Manoj Srinivasan
Webpage for the paperTitle Rocking and rolling: A can which seems to rock might actually roll
Authors Manoj Srinivasan and Andy Ruina
Preprint PDF download (earlier version)
Video
This is a video (6.5 MB) of an experiment involving toppling a cylinder repeatedly. The cylinder
never falls onto the diametrically opposite side, but on average about 35-40 degrees to the left or
to the right. The paper explains this curious phenomenon.
Abstract
A beer bottle or soda can on a table, when slightly tipped and released, falls to an upright position and then rocks up to a somewhat opposite tilt. Superficially this rocking motion involves a collision when the flat circular base of the container slaps the table before rocking up to the opposite tilt. A keen eye notices that the after-slap rising tilt is not generally just diametrically opposite the initial tilt but is veered to one side or the other.
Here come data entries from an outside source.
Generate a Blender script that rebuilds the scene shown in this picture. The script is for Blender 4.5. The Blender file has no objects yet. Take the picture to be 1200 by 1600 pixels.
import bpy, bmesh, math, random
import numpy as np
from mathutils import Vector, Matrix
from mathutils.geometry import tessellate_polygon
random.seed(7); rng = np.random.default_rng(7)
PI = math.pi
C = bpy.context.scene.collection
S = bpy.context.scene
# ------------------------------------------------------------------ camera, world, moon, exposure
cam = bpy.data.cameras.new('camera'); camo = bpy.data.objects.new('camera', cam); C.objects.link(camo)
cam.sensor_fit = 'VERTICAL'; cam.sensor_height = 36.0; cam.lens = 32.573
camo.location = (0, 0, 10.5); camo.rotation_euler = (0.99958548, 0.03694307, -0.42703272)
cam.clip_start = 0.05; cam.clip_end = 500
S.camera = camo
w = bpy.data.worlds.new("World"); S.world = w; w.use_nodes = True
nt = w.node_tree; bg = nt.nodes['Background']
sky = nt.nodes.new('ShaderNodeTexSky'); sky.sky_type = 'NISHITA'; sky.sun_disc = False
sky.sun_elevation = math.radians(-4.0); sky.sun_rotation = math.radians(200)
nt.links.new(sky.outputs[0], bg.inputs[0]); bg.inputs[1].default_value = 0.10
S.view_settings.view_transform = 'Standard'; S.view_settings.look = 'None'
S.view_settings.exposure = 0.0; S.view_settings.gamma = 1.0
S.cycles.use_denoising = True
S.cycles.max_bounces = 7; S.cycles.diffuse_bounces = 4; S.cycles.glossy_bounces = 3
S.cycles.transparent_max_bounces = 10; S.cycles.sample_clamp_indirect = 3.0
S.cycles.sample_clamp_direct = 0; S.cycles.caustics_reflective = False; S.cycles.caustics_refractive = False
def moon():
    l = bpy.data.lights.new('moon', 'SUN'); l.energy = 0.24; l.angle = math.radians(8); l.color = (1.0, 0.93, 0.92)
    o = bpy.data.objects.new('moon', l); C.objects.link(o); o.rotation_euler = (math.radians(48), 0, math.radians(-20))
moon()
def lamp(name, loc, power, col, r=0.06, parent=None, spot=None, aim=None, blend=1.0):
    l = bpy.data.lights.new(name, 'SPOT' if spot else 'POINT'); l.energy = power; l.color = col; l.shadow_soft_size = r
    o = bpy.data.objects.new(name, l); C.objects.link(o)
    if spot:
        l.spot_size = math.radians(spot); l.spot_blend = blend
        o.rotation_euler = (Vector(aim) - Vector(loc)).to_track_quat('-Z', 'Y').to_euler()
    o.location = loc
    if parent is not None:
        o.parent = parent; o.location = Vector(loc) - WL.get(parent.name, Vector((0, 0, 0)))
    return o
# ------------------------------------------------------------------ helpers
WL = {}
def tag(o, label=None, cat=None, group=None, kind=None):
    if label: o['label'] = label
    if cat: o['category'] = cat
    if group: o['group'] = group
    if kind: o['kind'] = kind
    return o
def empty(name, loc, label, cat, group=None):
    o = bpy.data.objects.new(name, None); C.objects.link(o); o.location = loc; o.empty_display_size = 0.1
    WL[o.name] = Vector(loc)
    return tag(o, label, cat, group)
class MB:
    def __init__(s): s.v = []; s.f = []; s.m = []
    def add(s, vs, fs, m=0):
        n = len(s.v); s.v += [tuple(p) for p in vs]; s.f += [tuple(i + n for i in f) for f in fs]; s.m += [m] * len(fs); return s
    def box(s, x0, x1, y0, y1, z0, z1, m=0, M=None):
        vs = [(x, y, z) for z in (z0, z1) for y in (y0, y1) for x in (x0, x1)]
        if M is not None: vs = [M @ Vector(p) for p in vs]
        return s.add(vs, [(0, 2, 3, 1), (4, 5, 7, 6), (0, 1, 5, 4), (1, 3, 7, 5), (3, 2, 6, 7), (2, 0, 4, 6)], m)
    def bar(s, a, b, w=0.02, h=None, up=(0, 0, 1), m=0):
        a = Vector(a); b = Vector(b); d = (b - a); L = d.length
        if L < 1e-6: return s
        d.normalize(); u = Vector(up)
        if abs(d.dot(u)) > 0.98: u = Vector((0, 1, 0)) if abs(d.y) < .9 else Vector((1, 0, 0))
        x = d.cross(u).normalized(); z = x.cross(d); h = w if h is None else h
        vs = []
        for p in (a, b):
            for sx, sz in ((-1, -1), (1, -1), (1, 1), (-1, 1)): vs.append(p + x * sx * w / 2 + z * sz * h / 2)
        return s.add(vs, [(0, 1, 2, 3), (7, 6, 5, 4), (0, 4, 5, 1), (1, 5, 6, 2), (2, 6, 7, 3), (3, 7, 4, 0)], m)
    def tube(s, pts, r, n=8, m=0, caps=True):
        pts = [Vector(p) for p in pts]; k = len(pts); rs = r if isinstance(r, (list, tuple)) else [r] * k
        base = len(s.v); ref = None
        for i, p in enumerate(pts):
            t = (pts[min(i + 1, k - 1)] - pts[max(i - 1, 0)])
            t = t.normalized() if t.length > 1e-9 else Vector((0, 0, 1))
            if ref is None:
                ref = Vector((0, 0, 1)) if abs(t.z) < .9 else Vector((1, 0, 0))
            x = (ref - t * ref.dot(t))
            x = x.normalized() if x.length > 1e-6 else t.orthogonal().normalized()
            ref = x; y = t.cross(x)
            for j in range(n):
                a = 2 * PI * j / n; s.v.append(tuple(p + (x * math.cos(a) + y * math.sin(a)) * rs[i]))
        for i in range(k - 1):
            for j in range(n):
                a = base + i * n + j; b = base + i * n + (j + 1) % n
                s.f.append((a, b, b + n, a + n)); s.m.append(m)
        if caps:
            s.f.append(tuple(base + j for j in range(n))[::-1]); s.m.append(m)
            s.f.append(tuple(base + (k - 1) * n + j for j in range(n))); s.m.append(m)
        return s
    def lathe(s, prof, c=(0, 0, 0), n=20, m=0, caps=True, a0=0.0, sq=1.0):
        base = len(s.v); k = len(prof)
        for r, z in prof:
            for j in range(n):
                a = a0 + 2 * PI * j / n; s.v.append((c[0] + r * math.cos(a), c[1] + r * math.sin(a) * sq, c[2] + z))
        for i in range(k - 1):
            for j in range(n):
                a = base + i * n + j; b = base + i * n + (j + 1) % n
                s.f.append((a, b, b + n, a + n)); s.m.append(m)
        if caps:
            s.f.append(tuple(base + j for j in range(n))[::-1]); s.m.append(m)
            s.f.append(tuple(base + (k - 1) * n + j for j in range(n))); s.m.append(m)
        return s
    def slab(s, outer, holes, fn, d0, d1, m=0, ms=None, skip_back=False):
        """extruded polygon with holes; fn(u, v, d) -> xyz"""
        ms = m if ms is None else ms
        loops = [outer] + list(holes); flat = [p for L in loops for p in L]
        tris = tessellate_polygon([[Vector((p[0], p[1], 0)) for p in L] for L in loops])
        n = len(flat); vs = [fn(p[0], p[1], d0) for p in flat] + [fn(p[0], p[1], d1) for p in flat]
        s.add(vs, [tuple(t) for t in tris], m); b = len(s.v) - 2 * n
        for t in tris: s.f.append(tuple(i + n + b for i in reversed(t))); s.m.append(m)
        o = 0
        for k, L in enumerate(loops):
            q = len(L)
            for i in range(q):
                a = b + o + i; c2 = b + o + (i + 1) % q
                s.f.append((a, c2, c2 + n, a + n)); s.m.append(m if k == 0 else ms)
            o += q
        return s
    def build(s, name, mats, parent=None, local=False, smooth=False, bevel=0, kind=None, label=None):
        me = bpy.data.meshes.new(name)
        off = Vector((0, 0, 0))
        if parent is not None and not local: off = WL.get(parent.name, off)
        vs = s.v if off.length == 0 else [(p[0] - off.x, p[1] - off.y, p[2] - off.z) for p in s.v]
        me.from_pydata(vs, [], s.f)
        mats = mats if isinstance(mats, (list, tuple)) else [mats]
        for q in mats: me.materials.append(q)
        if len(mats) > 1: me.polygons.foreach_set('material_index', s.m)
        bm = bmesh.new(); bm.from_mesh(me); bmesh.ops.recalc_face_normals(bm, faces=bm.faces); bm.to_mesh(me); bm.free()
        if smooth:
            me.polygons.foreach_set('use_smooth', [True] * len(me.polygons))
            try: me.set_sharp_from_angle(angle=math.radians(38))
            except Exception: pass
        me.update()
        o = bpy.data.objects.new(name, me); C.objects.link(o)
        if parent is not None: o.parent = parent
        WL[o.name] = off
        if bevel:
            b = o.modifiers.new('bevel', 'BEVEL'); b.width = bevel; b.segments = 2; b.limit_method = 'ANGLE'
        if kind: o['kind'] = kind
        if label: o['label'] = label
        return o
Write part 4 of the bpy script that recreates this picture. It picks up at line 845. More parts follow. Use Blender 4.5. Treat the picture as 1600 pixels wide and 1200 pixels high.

Cushman and Duistermaat (2006) recently noticed such veering when a flat disk with rolling boundary conditions is dropped nearly flat. Here, we generalize these rolling disk results to arbitrary axi-symmetric bodies and to frictionless sliding. More specifically, we study motions that almost but do not quite involve a face-down collision of the round container's bottom with the table-top. These motions involve a sudden rapid motion of the contact point around the circular base. Surprisingly, like for the rolling disk, the net angle of motion of this contact point is nearly independent of initial conditions. This angle of turn depends simply on the geometry and mass distribution but not on the moment of inertia about the symmetry axis. We derive simple asymptotic formulas for this "angle of turn" of the contact point and check the result with numerics and with simple experiments. For tall containers (height much bigger than radius) the angle of turn is just over $\pi$ and the sudden rolling motion superficially appears as a nearly symmetric collision leading to leaning on an almost diametrically opposite point on the bottom rim.